A popular soca song by Kerwin DuBois, sung in 2024, heeds an important warning to couples and families, intoning that “there’s life after fete, don’t forget, you must come back home.” Angela and Lennox underscore DuBois’ lyrics, issuing a special reminder to couples during what can be a tenuous season in a relationship. Lennox encourages young couples to remember that “there will be an Ash Wednesday, and Carnival will be over–so don’t do anything you will regret.”
‘Finding things to do together and enjoy’
As Carnival lovers, and self-proclaimed “Minshallites”, Lennox and Angela remember many Carnivals and many years as masqueraders together. “We do everything together,” Angela remarks, “enjoying each other’s company,” as they are not only a married couple, but remain best friends, always finding things to do together and enjoy.
Now with six grandchildren and two great-grandchildren, this couple remains deliriously in love, faithfully devoted to one another, and have spent their now-childless years travelling the world.

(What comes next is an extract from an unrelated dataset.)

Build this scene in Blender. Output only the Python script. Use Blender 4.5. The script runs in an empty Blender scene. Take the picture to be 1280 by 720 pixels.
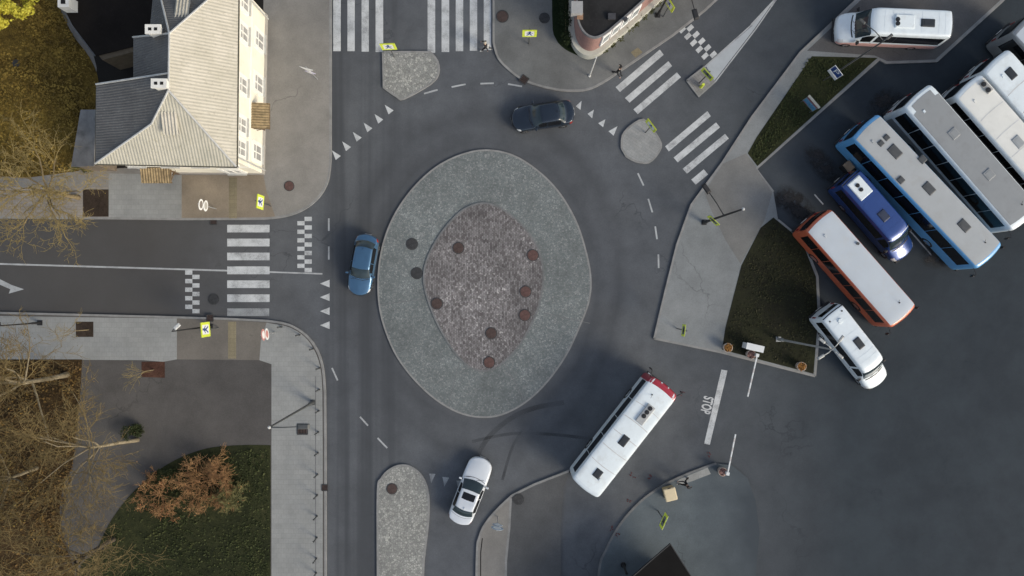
import bpy, bmesh, math, random
from mathutils import Vector, Matrix, noise as mnoise
from mathutils.geometry import tessellate_polygon

SC = bpy.context.scene
COL = SC.collection
CH = 54.0                    # height of the camera above the road
S = 17.5                     # photo pixels per metre on the ground
RAD = math.radians
def P(px, py, z=0.0):
    k = (CH - z) / CH / S
    return Vector(((px - 640) * k, (360 - py) * k, z))
def P2(px, py, z=0.0):
    v = P(px, py, z); return (v.x, v.y)

# ------------------------------------------------------------------ materials
MATS = {}
class NT:
    def __init__(s, name):
        m = bpy.data.materials.new(name); m.use_nodes = True
        s.m = m; s.t = m.node_tree; s.n = s.t.nodes; s.l = s.t.links
        s.b = s.n['Principled BSDF']; s.out = s.n['Material Output']
    def new(s, ty, **kw):
        n = s.n.new(ty)
        for k, v in kw.items(): setattr(n, k, v)
        return n
    def pos(s, scale=(1, 1, 1), rot=0.0, obj=False):
        if obj: src = s.new('ShaderNodeTexCoord').outputs['Object']
        else: src = s.new('ShaderNodeNewGeometry').outputs['Position']
        mp = s.new('ShaderNodeMapping'); mp.inputs['Scale'].default_value = scale
        mp.inputs['Rotation'].default_value = (0, 0, rot)
        s.l.new(src, mp.inputs['Vector']); return mp.outputs['Vector']
    def noise(s, vec, scale, detail=4, rough=.55):
        n = s.new('ShaderNodeTexNoise'); n.inputs['Scale'].default_value = scale
        n.inputs['Detail'].default_value = detail; n.inputs['Roughness'].default_value = rough
        s.l.new(vec, n.inputs['Vector']); return n.outputs['Fac']
    def ramp(s, fac, stops):
        r = s.new('ShaderNodeValToRGB'); e = r.color_ramp.elements
        while len(e) < len(stops): e.new(.5)
        for i, (p, c) in enumerate(stops):
            e[i].position = p; e[i].color = (c, c, c, 1) if not isinstance(c, tuple) else (*c, 1)
        s.l.new(fac, r.inputs['Fac']); return r.outputs['Color']
    def mix(s, fac, a, b, mode='MIX'):
        n = s.new('ShaderNodeMix', data_type='RGBA', blend_type=mode)
        for sock, v in ((n.inputs[0], fac), (n.inputs[6], a), (n.inputs[7], b)):
            if isinstance(v, (int, float)): sock.default_value = v
            elif isinstance(v, tuple): sock.default_value = (*v, 1)
            else: s.l.new(v, sock)
        return n.outputs[2]
    def mathn(s, op, a, b=0.0, clamp=False):
        n = s.new('ShaderNodeMath', operation=op, use_clamp=clamp)
        for i, v in enumerate((a, b)):
            if isinstance(v, (int, float)): n.inputs[i].default_value = v
            else: s.l.new(v, n.inputs[i])
        return n.outputs[0]
    def bump(s, h, strength=.3, dist=.02):
        b = s.new('ShaderNodeBump'); b.inputs['Strength'].default_value = strength
        b.inputs['Distance'].default_value = dist
        s.l.new(h, b.inputs['Height']); s.l.new(b.outputs['Normal'], s.b.inputs['Normal'])
    def color(s, c): s.l.new(c, s.b.inputs['Base Color'])
    def set(s, **kw):
        for k, v in kw.items(): s.b.inputs[k].default_value = v

def mat(name, c, rough=.6, metal=0.0, var=.12, scale=3.0, coat=0.0, grain=0.0, dirt=None, spec=.5):
    """plain painted / solid surface with soft wear; object coordinates so copies carry it along"""
    if name in MATS: return MATS[name]
    t = NT(name); v = t.pos(obj=True)
    f = t.noise(v, scale, 5)
    lo = tuple(x * (1 - var) for x in c); hi = tuple(min(1, x * (1 + var * .6)) for x in c)
    col = t.mix(t.ramp(f, [(.3, 0.0), (.7, 1.0)]), lo, hi)
    if dirt:
        d = t.noise(t.pos(obj=True, scale=(1, 1, 1)), 1.3, 6, .65)
        col = t.mix(t.ramp(d, [(.5, 0.0), (.85, dirt[1])]), col, dirt[0])
    if grain:
        g = t.noise(v, 40, 2); col = t.mix(grain, col, t.ramp(g, [(.2, .0), (.8, 1.0)]), 'OVERLAY')
    t.color(col); t.set(Roughness=rough, Metallic=metal)
    t.b.inputs['Coat Weight'].default_value = coat; t.b.inputs['Coat Roughness'].default_value = .08
    t.b.inputs['Specular IOR Level'].default_value = spec
    MATS[name] = t.m; return t.m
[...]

From trips throughout the Caribbean to seeing mountains of ice in Alaska, to cruising the Mediterranean Sea, Angela and Lennox are reaping the ripe fruits of a seed planted many years ago, nourished with love, dedication and faith.
Urging young couples to “make God the glue in your marriage,” they also credit open and clear communication, and acknowledging that one or the other is not always right, to the success of their 43 years and counting of marriage.
Their Valentine’s Day plan on Wednesday remains the same, to spend the day as they do any other, consciously choosing each other in this lifetime and the next.